Work to be completed - Leave out the images; return the rest of the data exactly.

Dataset section -
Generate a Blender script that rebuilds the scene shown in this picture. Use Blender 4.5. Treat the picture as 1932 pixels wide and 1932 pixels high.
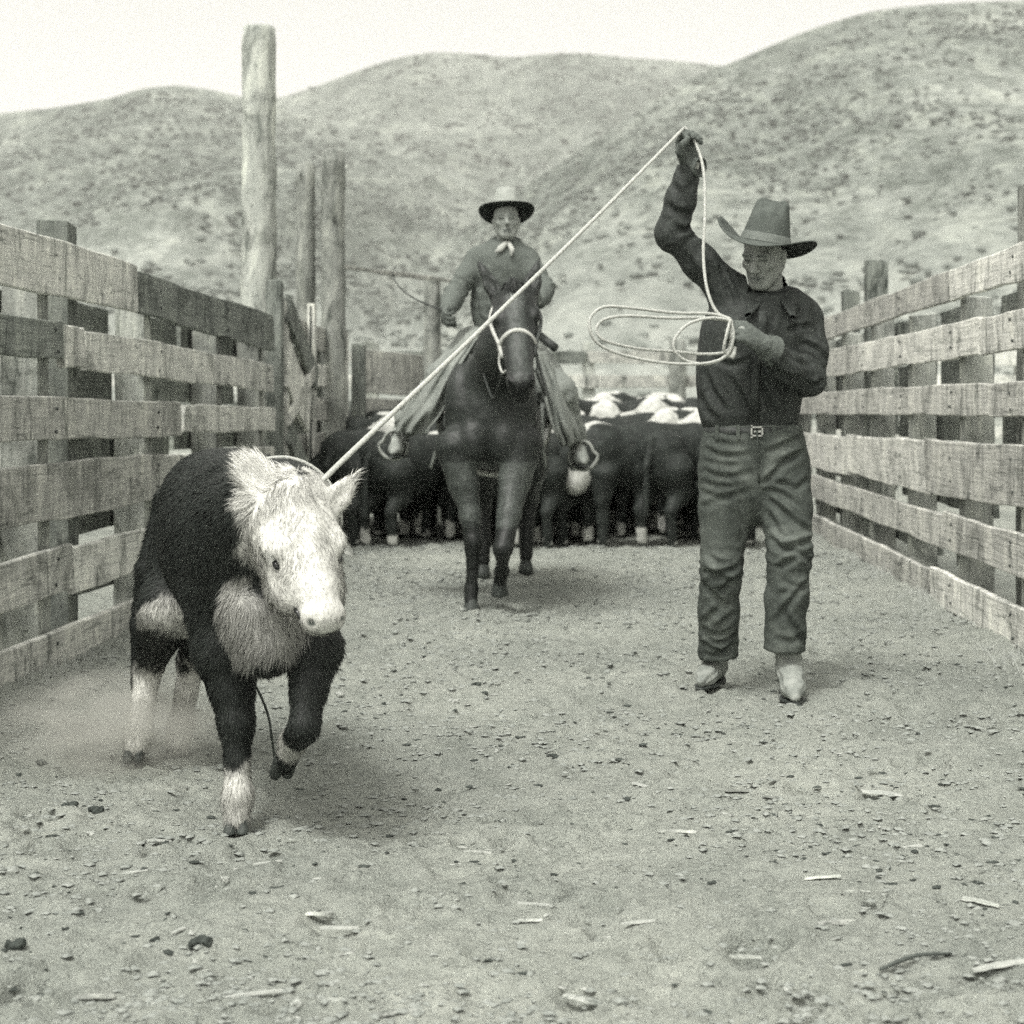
import bpy, math, random
import numpy as np
from mathutils import Vector, Matrix

for _o in list(bpy.data.objects):
    bpy.data.objects.remove(_o)
random.seed(7)
RNG = np.random.default_rng(7)
scene = bpy.context.scene
COL = scene.collection
PI = math.pi

# ------------------------------------------------------------------ camera, sky, sun, exposure
CAM_H = 1.1            # the camera is held at waist height
FPX, VPU, VPV = 3284.0, 1110.0, 765.0   # focal length and vanishing point, in 1932nds of the frame
cam_data = bpy.data.cameras.new('camera')
cam = bpy.data.objects.new('camera', cam_data)
COL.objects.link(cam)
cam.location = (0, 0, CAM_H)
cam.rotation_euler = (PI / 2, 0, 0)
cam_data.sensor_width = 36
cam_data.lens = 36 * FPX / 1932
cam_data.shift_x = -(VPU - 966) / 1932
cam_data.shift_y = -(966 - VPV) / 1932
cam_data.clip_start = 0.05
cam_data.clip_end = 20000
cam_data.dof.use_dof = True
cam_data.dof.focus_distance = 5.0
cam_data.dof.aperture_fstop = 4.4
scene.camera = cam

SUN_EL, SUN_AZ = math.radians(62), math.radians(206)   # azimuth of the sun, clockwise from +Y
world = bpy.data.worlds.new('World')
scene.world = world
world.use_nodes = True
_nt = world.node_tree
_bg = _nt.nodes['Background']
_sky = _nt.nodes.new('ShaderNodeTexSky')
_sky.sky_type = 'NISHITA'
_sky.sun_disc = False
_sky.sun_elevation = SUN_EL
_sky.sun_rotation = SUN_AZ
_sky.air_density = 1.0
_sky.dust_density = 3.5
_sky.ozone_density = 1.0
_bw = _nt.nodes.new('ShaderNodeRGBToBW')          # black-and-white print on warm paper
_tint = _nt.nodes.new('ShaderNodeMixRGB')
_tint.blend_type = 'MULTIPLY'
_tint.inputs[0].default_value = 1
_tint.inputs[2].default_value = (1.02, 1.0, 0.94, 1)
_nt.links.new(_sky.outputs[0], _bw.inputs[0])
_nt.links.new(_bw.outputs[0], _tint.inputs[1])
_nt.links.new(_tint.outputs[0], _bg.inputs[0])
_bg.inputs[1].default_value = 0.15

sun_data = bpy.data.lights.new('sun', 'SUN')
sun_data.energy = 1.0
sun_data.angle = math.radians(14)
sun_data.color = (1.0, 0.985, 0.945)
sun = bpy.data.objects.new('sun', sun_data)
COL.objects.link(sun)
_d = Vector((math.sin(SUN_AZ) * math.cos(SUN_EL), math.cos(SUN_AZ) * math.cos(SUN_EL), math.sin(SUN_EL)))
sun.rotation_euler = _d.to_track_quat('Z', 'Y').to_euler()

scene.view_settings.view_transform = 'Standard'
scene.view_settings.look = 'None'
scene.view_settings.exposure = 1.25
scene.view_settings.gamma = 1
scene.render.engine = 'CYCLES'
scene.cycles.use_denoising = False
scene.cycles.max_bounces = 4
scene.cycles.diffuse_bounces = 2
scene.cycles.glossy_bounces = 2
scene.cycles.transparent_max_bounces = 4
scene.cycles.use_adaptive_sampling = True
scene.cycles.adaptive_threshold = 0.034
scene.cycles.adaptive_min_samples = 32
scene.cycles.volume_bounces = 1
scene.cycles.caustics_reflective = False
scene.cycles.caustics_refractive = False


# ------------------------------------------------------------------ helpers: points, tones, noise
def W(u, v, Y):
    """The point at distance Y that shows at (u, v) of a 1932-wide print."""
    return np.array([(u - VPU) / FPX * Y, Y, CAM_H - (v - VPV) / FPX * Y])


def tone(a):
    """An albedo of the print's own tint: greenish in the darks, warm in the lights."""
    t = min(1.0, max(0.0, a / 0.6)) ** 0.5
    r = 0.81 + (1.0 - 0.81) * t
    b = 0.89 + (0.935 - 0.89) * t
    return (a * r, a * 1.0, a * b, 1.0)


def _hash(ix, iy, iz, seed):
    h = (ix * 374761393 + iy * 668265263 + iz * 2147483647 + seed * 974634221) & 0xFFFFFFFF
    h = ((h ^ (h >> 13)) * 1274126177) & 0xFFFFFFFF
    return ((h ^ (h >> 16)) & 0xFFFFFF) / float(0xFFFFFF)


def vnoise(p, seed=0):
    """Value noise in 0..1 at points p (n x 3)."""
    i = np.floor(p).astype(np.int64)
    f = p - i
    f = f * f * (3 - 2 * f)
    out = 0
    for dx in (0, 1):
        wx = f[:, 0] if dx else 1 - f[:, 0]
        for dy in (0, 1):
            wy = f[:, 1] if dy else 1 - f[:, 1]
            for dz in (0, 1):
                wz = f[:, 2] if dz else 1 - f[:, 2]
                out = out + wx * wy * wz * _hash(i[:, 0] + dx, i[:, 1] + dy, i[:, 2] + dz, seed)
    return out


def fbm(p, octaves=4, seed=0, gain=0.5):
    s, a, tot = 0, 1.0, 0
    for o in range(octaves):
        s = s + a * vnoise(p * (2.03 ** o) + 17.3 * o, seed + o)
        tot += a
        a *= gain
    return s / tot


def xyz(x, y, z=0.0):
    x, y = np.asarray(x, float), np.asarray(y, float)
    return np.stack([x, y, np.zeros_like(x) + z], -1)


# ------------------------------------------------------------------ helpers: meshes and objects
def raw_mesh(name, verts, faces, smooth=True):
    """verts n x 3, faces: an m x 4 / m x 3 array or a list of tuples."""
    me = bpy.data.meshes.new(name)
    if isinstance(faces, np.ndarray):
        n, m = len(verts), len(faces)
        k = faces.shape[1]
        me.vertices.add(n)
        me.vertices.foreach_set('co', np.asarray(verts, np.float32).ravel())
        me.loops.add(m * k)
        me.loops.foreach_set('vertex_index', faces.astype(np.int32).ravel())
        me.polygons.add(m)
        me.polygons.foreach_set('loop_start', np.arange(0, m * k, k, dtype=np.int32))
        me.update(calc_edges=True)
        me.validate()
    else:
        me.from_pydata([tuple(map(float, v)) for v in verts], [], [tuple(f) for f in faces])
        me.update()
    if smooth:
        me.polygons.foreach_set('use_smooth', np.ones(len(me.polygons), bool))
    return me


def set_col(me, cols, name='Col'):
    a = me.color_attributes.new(name, 'FLOAT_COLOR', 'POINT')
    c = np.ones((len(me.vertices), 4), np.float32)
    cols = np.asarray(cols, np.float32)
    c[:, :3] = cols[:, None] if cols.ndim == 1 else cols[:, :3]
    a.data.foreach_set('color', c.ravel())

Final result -
Generate a Blender script that rebuilds the scene shown in this picture. Use Blender 4.5. Treat the picture as 1932 pixels wide and 1932 pixels high.
import bpy, math, random
import numpy as np
from mathutils import Vector, Matrix

for _o in list(bpy.data.objects):
    bpy.data.objects.remove(_o)
random.seed(7)
RNG = np.random.default_rng(7)
scene = bpy.context.scene
COL = scene.collection
PI = math.pi

# ------------------------------------------------------------------ camera, sky, sun, exposure
CAM_H = 1.1            # the camera is held at waist height
FPX, VPU, VPV = 3284.0, 1110.0, 765.0   # focal length and vanishing point, in 1932nds of the frame
cam_data = bpy.data.cameras.new('camera')
cam = bpy.data.objects.new('camera', cam_data)
COL.objects.link(cam)
cam.location = (0, 0, CAM_H)
cam.rotation_euler = (PI / 2, 0, 0)
cam_data.sensor_width = 36
cam_data.lens = 36 * FPX / 1932
cam_data.shift_x = -(VPU - 966) / 1932
cam_data.shift_y = -(966 - VPV) / 1932
cam_data.clip_start = 0.05
cam_data.clip_end = 20000
cam_data.dof.use_dof = True
cam_data.dof.focus_distance = 5.0
cam_data.dof.aperture_fstop = 4.4
scene.camera = cam

SUN_EL, SUN_AZ = math.radians(62), math.radians(206)   # azimuth of the sun, clockwise from +Y
world = bpy.data.worlds.new('World')
scene.world = world
world.use_nodes = True
_nt = world.node_tree
_bg = _nt.nodes['Background']
_sky = _nt.nodes.new('ShaderNodeTexSky')
_sky.sky_type = 'NISHITA'
_sky.sun_disc = False
_sky.sun_elevation = SUN_EL
_sky.sun_rotation = SUN_AZ
_sky.air_density = 1.0
_sky.dust_density = 3.5
_sky.ozone_density = 1.0
_bw = _nt.nodes.new('ShaderNodeRGBToBW')          # black-and-white print on warm paper
_tint = _nt.nodes.new('ShaderNodeMixRGB')
_tint.blend_type = 'MULTIPLY'
_tint.inputs[0].default_value = 1
_tint.inputs[2].default_value = (1.02, 1.0, 0.94, 1)
_nt.links.new(_sky.outputs[0], _bw.inputs[0])
_nt.links.new(_bw.outputs[0], _tint.inputs[1])
_nt.links.new(_tint.outputs[0], _bg.inputs[0])
_bg.inputs[1].default_value = 0.15

sun_data = bpy.data.lights.new('sun', 'SUN')
sun_data.energy = 1.0
sun_data.angle = math.radians(14)
sun_data.color = (1.0, 0.985, 0.945)
sun = bpy.data.objects.new('sun', sun_data)
COL.objects.link(sun)
_d = Vector((math.sin(SUN_AZ) * math.cos(SUN_EL), math.cos(SUN_AZ) * math.cos(SUN_EL), math.sin(SUN_EL)))
sun.rotation_euler = _d.to_track_quat('Z', 'Y').to_euler()

scene.view_settings.view_transform = 'Standard'
scene.view_settings.look = 'None'
scene.view_settings.exposure = 1.25
scene.view_settings.gamma = 1
scene.render.engine = 'CYCLES'
scene.cycles.use_denoising = False
scene.cycles.max_bounces = 4
scene.cycles.diffuse_bounces = 2
scene.cycles.glossy_bounces = 2
scene.cycles.transparent_max_bounces = 4
scene.cycles.use_adaptive_sampling = True
scene.cycles.adaptive_threshold = 0.034
scene.cycles.adaptive_min_samples = 32
scene.cycles.volume_bounces = 1
scene.cycles.caustics_reflective = False
scene.cycles.caustics_refractive = False


# ------------------------------------------------------------------ helpers: points, tones, noise
def W(u, v, Y):
    """The point at distance Y that shows at (u, v) of a 1932-wide print."""
    return np.array([(u - VPU) / FPX * Y, Y, CAM_H - (v - VPV) / FPX * Y])


def tone(a):
    """An albedo of the print's own tint: greenish in the darks, warm in the lights."""
    t = min(1.0, max(0.0, a / 0.6)) ** 0.5
    r = 0.81 + (1.0 - 0.81) * t
    b = 0.89 + (0.935 - 0.89) * t
    return (a * r, a * 1.0, a * b, 1.0)


def _hash(ix, iy, iz, seed):
    h = (ix * 374761393 + iy * 668265263 + iz * 2147483647 + seed * 974634221) & 0xFFFFFFFF
    h = ((h ^ (h >> 13)) * 1274126177) & 0xFFFFFFFF
    return ((h ^ (h >> 16)) & 0xFFFFFF) / float(0xFFFFFF)


def vnoise(p, seed=0):
    """Value noise in 0..1 at points p (n x 3)."""
    i = np.floor(p).astype(np.int64)
    f = p - i
    f = f * f * (3 - 2 * f)
    out = 0
    for dx in (0, 1):
        wx = f[:, 0] if dx else 1 - f[:, 0]
        for dy in (0, 1):
            wy = f[:, 1] if dy else 1 - f[:, 1]
            for dz in (0, 1):
                wz = f[:, 2] if dz else 1 - f[:, 2]
                out = out + wx * wy * wz * _hash(i[:, 0] + dx, i[:, 1] + dy, i[:, 2] + dz, seed)
    return out


def fbm(p, octaves=4, seed=0, gain=0.5):
    s, a, tot = 0, 1.0, 0
    for o in range(octaves):
        s = s + a * vnoise(p * (2.03 ** o) + 17.3 * o, seed + o)
        tot += a
        a *= gain
    return s / tot


def xyz(x, y, z=0.0):
    x, y = np.asarray(x, float), np.asarray(y, float)
    return np.stack([x, y, np.zeros_like(x) + z], -1)


# ------------------------------------------------------------------ helpers: meshes and objects
def raw_mesh(name, verts, faces, smooth=True):
    """verts n x 3, faces: an m x 4 / m x 3 array or a list of tuples."""
    me = bpy.data.meshes.new(name)
    if isinstance(faces, np.ndarray):
        n, m = len(verts), len(faces)
        k = faces.shape[1]
        me.vertices.add(n)
        me.vertices.foreach_set('co', np.asarray(verts, np.float32).ravel())
        me.loops.add(m * k)
        me.loops.foreach_set('vertex_index', faces.astype(np.int32).ravel())
        me.polygons.add(m)
        me.polygons.foreach_set('loop_start', np.arange(0, m * k, k, dtype=np.int32))
        me.update(calc_edges=True)
        me.validate()
    else:
        me.from_pydata([tuple(map(float, v)) for v in verts], [], [tuple(f) for f in faces])
        me.update()
    if smooth:
        me.polygons.foreach_set('use_smooth', np.ones(len(me.polygons), bool))
    return me


def set_col(me, cols, name='Col'):
    a = me.color_attributes.new(name, 'FLOAT_COLOR', 'POINT')
    c = np.ones((len(me.vertices), 4), np.float32)
    cols = np.asarray(cols, np.float32)
    c[:, :3] = cols[:, None] if cols.ndim == 1 else cols[:, :3]
    a.data.foreach_set('color', c.ravel())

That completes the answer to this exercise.